WORK REQUIRED
Start at the first line of the material below and retype each line through the one containing "COL = scene.collection", exactly.

DATA EXTRACT
-- Start --
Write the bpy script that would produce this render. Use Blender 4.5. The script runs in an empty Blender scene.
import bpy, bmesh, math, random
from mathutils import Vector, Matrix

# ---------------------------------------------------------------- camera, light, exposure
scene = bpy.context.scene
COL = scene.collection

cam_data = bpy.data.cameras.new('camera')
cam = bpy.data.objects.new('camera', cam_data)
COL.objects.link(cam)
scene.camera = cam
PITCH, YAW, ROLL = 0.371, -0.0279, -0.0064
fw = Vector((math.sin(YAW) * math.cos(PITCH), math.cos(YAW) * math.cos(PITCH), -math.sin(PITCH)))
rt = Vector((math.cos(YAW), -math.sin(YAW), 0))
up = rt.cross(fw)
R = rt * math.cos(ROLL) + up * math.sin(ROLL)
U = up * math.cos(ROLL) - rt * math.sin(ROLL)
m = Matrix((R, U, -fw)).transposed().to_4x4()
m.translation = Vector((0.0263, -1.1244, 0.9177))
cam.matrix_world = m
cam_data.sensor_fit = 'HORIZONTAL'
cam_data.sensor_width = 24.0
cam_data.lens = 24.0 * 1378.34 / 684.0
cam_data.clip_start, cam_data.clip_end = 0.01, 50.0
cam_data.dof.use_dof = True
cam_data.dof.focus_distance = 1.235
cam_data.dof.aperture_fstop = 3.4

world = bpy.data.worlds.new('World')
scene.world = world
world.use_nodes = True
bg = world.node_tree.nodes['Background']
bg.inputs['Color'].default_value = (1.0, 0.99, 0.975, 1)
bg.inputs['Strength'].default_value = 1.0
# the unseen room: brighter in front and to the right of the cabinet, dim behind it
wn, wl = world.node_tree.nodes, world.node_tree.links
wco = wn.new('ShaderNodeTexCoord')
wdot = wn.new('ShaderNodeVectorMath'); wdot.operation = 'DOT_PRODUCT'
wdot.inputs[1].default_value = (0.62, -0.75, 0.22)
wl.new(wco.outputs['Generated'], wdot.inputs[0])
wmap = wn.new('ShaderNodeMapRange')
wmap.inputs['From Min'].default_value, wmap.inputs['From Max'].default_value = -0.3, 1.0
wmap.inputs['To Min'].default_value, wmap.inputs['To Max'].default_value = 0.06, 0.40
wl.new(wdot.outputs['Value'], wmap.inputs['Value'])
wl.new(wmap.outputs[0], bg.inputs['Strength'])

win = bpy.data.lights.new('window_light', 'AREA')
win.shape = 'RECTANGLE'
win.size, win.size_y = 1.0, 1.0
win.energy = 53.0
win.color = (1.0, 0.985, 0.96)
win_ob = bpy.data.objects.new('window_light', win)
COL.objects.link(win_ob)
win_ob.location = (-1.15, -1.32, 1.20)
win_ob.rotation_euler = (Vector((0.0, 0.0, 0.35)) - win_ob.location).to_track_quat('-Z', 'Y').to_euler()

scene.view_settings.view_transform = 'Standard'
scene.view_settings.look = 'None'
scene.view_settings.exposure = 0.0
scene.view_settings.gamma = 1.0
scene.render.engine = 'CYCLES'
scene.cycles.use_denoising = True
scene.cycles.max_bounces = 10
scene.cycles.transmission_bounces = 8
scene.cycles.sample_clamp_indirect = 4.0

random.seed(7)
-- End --
RESPONSE TO THE TASK
Write the bpy script that would produce this render. Use Blender 4.5. The script runs in an empty Blender scene.
import bpy, bmesh, math, random
from mathutils import Vector, Matrix

# ---------------------------------------------------------------- camera, light, exposure
scene = bpy.context.scene
COL = scene.collection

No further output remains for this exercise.